Tuesday, August 5, 2008

The Eternal Promise of the New Semester

The period immediately before a semester begins provokes a mixture of emotions in me. On the one hand, I can look at it as the end of a teaching-free time, and the beginning of setting alarm clocks and grading. And this semester, in addition to the usual fun, I have to prepare a tenure file, and possibly serve on a search committee.

But on the other hand, there was a reason why I always looked forward to the beginning of a new school year or even a new semester when I was a was on the other side of the education equation. At the beginning, anything is possible. You can see ways to be more productive, get tons accomplished, be the student or scholar you want to be. It's a time of renewal.

So in that spirit, I present my research/project agenda for the upcoming semester, a set of goals to keep me inspired when the grading threatens to drown me:

1. Revise book MS according to the suggestions of senior readers, write conclusion, and send off to publishers. deadline: September 15

2. Devise preliminary grants resource for people in my department: how to identify grants, sample proposals, how to navigate the Office of University Research. deadline: September 15; revise and expand throughout semester

3. Work on organizing co-edited volume with experienced co-conspirator. 3a: Draw up a list of people to harass invite to contribute; 3b: harass encourage them. various and sundry deadlines.

4. Pull together my own contribution for said volume. deadline: December 31

5. Organize annual undergraduate competition for Outside Project. deadline: December 1

6. Think about conferences, or organizing panels for same.

I'm sure I'm forgetting something, but this should keep me plenty busy -- unfortunately, most of this stuff is frontloaded, due by the beginning of October.

What about the rest of you? Come on -- the untouched semester lies before us, gleaming with promise, utterly unsullied by reality.

6 comments:

Belle said...

O. God. Is it really that time already?

Yargh.

Dr. S said...

You know what? My goals are so modest compared to yours (which is another way of saying: damn, woman, I'm impressed). I'm aiming for one hour of writing work every day. Just one--that's all. One hour usually nets me about a page, sometimes a page and a half. And that's a pace at which I could feel good about myself--around 30 pp. a month? Goodness.

I have a couple of conference deadlines--one for a conference in Cambridge next July; one for a conference next March--in September, but other than that, it's teaching and writing for me.

And being an auntie! And a godmother! But these are not research-related. They are forays back into my idiosyncratic, not-always-related-by-blood family life. This year, I'm going to learn to prioritize that part of my life, too.

Anonymous said...

1) Do homework on time
2) Read textbooks BEFORE watching movies or reading novels
3) Don't throw objects at annoying students in my practicum class.

My ambitions are a bit less lofty, but important all the same.

AcadeMama said...

Oh, not much here...just

-Prepare and revise writing sample and job letter by Oct. 1.
- Finish weekly schedule for class I'm teaching by Aug. 22nd
- Finish food/space details on symposium I'm organizing
- Finish last body chapter of dissertation
- Go on academic job market for the first time!!
- Sometime in December, I must prep for team-taught upper-level course with advisor.
- In between all this, revise dissertation chapters.

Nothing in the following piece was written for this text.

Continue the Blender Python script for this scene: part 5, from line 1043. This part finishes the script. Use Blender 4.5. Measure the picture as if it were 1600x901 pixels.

I'm sure this will leave plenty of time for um....wait, what else do I do? Oh yeah, be a mom.

Dr. S said...

And now I can say: first we have to get through the very sullied reality of moving back into our school lives... How did I imagine that this would literally happen overnight?

Appropriately, my verification word is "imazjd." I am in fact amazed.

clio's disciple said...

1) Revise current conference paper into article (deadline: Oct.)
2) Do editing I agreed to (deadline: Dec.)
3) Submit abstract for conference and start work on resulting paper.
4) Hope a ton of revision requests for other projects don't come back to me at the same time.